> _REQUIREMENT_
State the number of lines in these records holding "this". Say nothing more.

##########

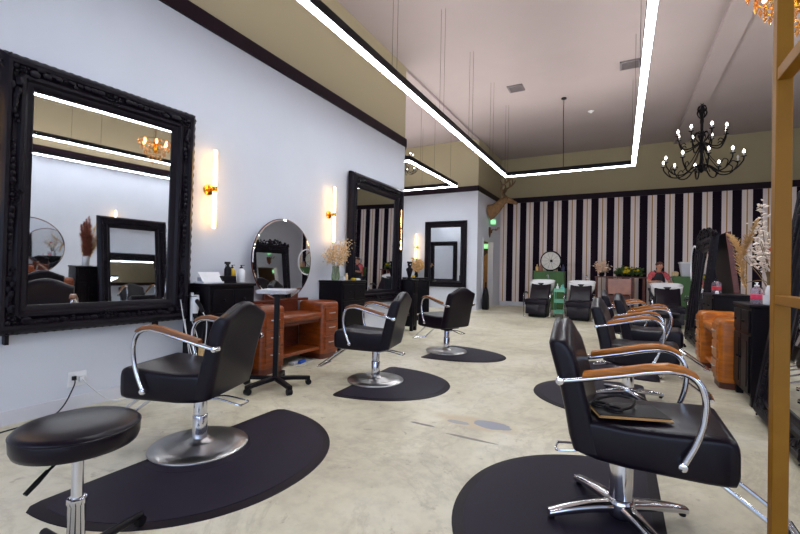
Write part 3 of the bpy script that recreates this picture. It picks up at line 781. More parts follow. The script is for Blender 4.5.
for rr, z, n in ((.30, .30, 16), (.25, .20, 16), (.19, .10, 14), (.12, .0, 10), (.05, -.08, 5)):
    fr.tube([(rr*math.cos(2*PI*k/24), rr*math.sin(2*PI*k/24), z+.05) for k in range(24)], .006, 5, True)
    for k in range(n):
        a = 2*PI*k/n + rnd.uniform(-.05, .05)
        if crystal is None:
            b.add([(0, 0, .04), (.017, 0, 0), (0, .017, 0), (-.017, 0, 0), (0, -.017, 0), (0, 0, -.045)],
              [(0, 1, 2), (0, 2, 3), (0, 3, 4), (0, 4, 1), (5, 2, 1), (5, 3, 2), (5, 4, 3), (5, 1, 4)])
            crystal = b.build('crystal_drop', amber, t, smooth=False); c_ = crystal
        else: c_ = crystal.copy(); COL.objects.link(c_)
        c_.location = (rr*math.cos(a), rr*math.sin(a), z)
fr.tube([(0, 0, .35), (0, 0, ZC-3.25)], .008, 6); fr.lathe([(.03, .1), (.05, .2), (.03, .35)], 12)
for k in range(6):
    a = 2*PI*k/6; fr.tube([(.03*math.cos(a), .03*math.sin(a), .30), (.30*math.cos(a), .30*math.sin(a), .35)], .006, 5)
fr.build('brass_frame', brass, t)
for k in range(6):
    a = 2*PI*k/6+.3
    M().lathe([(.010, 0), (.024, .03), (.024, .05), (.004, .10)], 10).build('bulb', amber_em, t, loc=(.22*math.cos(a), .22*math.sin(a), .27))

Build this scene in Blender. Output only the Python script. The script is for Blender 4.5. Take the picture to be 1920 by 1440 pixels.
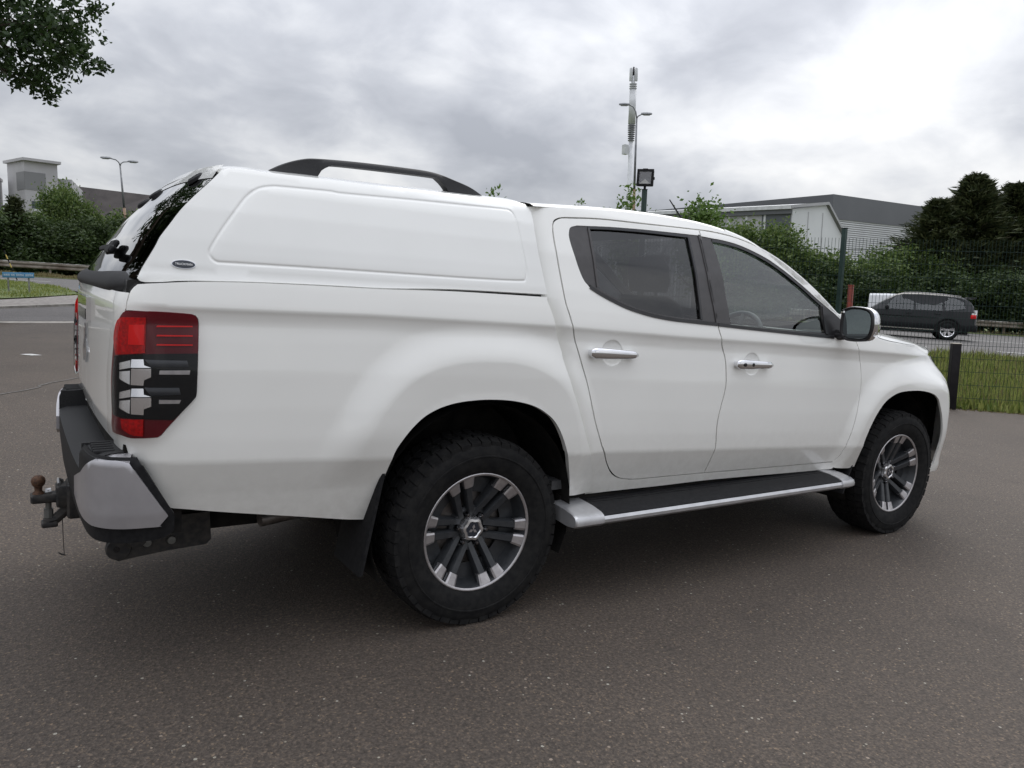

##########

> _PROBLEM SOLUTION_
2